24°C Mitte April in Wien. Das ist durchaus ungewöhnlich und die damit aufkommende sommerliche Stimmung steigert ehrlich gesagt nicht gerade die Vorfreude auf einen fensterlosen, dunklen Raum wie das Flex. Auch wenn die bajuwarischen MCs Dicht & Ergreifend zu Gast sind. Doch das haben sich dann auch die Veranstalter gedacht und den Einlass von 19 auf 20 Uhr verlegt, damit die Sonnenstrahlen noch etwas länger genossen werden können. Um zehn nach acht herrscht entsprechend gähnende Leere im Flex. Am Merch-Stand jubiliert man: „Oh, der erste Gast“. Auf der gegenüberliegenden Seite des Donaukanals tümmeln sich hingegen die Massen, entspannen vor dem Tel Aviv und genießen den lauen Abend.

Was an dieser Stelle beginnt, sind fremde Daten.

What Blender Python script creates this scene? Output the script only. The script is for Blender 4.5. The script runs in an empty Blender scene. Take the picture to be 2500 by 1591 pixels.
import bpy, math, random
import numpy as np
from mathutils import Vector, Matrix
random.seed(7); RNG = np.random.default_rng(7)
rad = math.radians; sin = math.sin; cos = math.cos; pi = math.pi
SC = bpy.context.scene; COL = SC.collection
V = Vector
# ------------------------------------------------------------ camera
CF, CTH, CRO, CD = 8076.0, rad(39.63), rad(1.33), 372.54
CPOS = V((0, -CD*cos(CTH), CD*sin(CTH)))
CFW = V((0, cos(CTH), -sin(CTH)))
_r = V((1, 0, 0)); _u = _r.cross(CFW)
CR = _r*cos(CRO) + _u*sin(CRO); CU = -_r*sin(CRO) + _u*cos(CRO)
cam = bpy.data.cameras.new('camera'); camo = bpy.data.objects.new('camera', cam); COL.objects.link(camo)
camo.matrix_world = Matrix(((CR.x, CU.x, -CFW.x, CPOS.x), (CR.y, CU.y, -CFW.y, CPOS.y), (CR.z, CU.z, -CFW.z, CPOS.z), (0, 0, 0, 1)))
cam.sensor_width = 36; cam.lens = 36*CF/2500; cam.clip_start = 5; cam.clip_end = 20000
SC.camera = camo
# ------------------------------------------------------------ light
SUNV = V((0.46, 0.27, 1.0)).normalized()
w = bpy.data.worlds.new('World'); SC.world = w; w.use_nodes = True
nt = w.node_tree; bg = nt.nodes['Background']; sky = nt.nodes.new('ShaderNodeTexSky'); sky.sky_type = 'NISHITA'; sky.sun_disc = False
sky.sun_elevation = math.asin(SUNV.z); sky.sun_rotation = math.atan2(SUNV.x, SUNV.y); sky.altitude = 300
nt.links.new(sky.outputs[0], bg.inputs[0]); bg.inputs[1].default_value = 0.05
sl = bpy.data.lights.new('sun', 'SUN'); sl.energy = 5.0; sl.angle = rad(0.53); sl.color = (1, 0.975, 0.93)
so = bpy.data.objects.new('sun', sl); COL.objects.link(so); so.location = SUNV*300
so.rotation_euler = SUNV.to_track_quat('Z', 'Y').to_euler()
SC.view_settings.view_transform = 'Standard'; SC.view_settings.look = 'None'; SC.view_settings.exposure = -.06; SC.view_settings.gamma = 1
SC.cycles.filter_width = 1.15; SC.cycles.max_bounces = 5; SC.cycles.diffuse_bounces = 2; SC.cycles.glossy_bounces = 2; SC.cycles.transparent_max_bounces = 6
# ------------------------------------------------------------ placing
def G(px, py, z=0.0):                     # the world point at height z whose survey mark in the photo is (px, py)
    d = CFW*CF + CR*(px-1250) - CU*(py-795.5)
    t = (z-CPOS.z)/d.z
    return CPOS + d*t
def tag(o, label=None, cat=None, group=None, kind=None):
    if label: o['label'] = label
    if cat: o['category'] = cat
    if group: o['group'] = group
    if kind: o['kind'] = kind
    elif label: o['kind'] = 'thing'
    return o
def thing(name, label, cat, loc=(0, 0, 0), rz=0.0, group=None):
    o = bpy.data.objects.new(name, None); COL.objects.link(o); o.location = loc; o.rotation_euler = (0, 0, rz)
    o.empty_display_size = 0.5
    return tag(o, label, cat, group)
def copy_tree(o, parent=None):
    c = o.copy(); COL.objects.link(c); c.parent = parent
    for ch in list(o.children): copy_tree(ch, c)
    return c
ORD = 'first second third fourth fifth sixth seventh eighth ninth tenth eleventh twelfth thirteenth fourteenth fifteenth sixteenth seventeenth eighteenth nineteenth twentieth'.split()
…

Keine einfache Ausgangssituation für den deutsch-österreichischen Support Kiste und DJ Sticky. Sie starten vor einer Handvoll Leuten, bleiben davon aber völlig unbeeindruckt und liefern souverän ab. In breitestem Oberpfälzisch werden bayerische Lauchs, Spliffs und Schweinsbraten thematisiert. Wissenschaftlich interessant ist vor allem die spontan durchgeführte Umfrage im Publikum, wie viele sich im Kalenderjahr 2017 in die Hose – pardon my speech – geschissen hätten. Gefolgt von entsprechendem Track versteht sich. Recht mutig ist es im Jahr 2018 hingegen, sich selbst angesichts der vermeintlich unzureichenden Auswahl cooler Frauen im Song „Liegt es an mir oder an euch“ mit einem „Veganer an der Fleischtheke“ zu vergleichen. Das Flex ist derweil komplett (!) voll. Schwer zu glauben, dass der Gig ursprünglich im B72 stattfinden sollte.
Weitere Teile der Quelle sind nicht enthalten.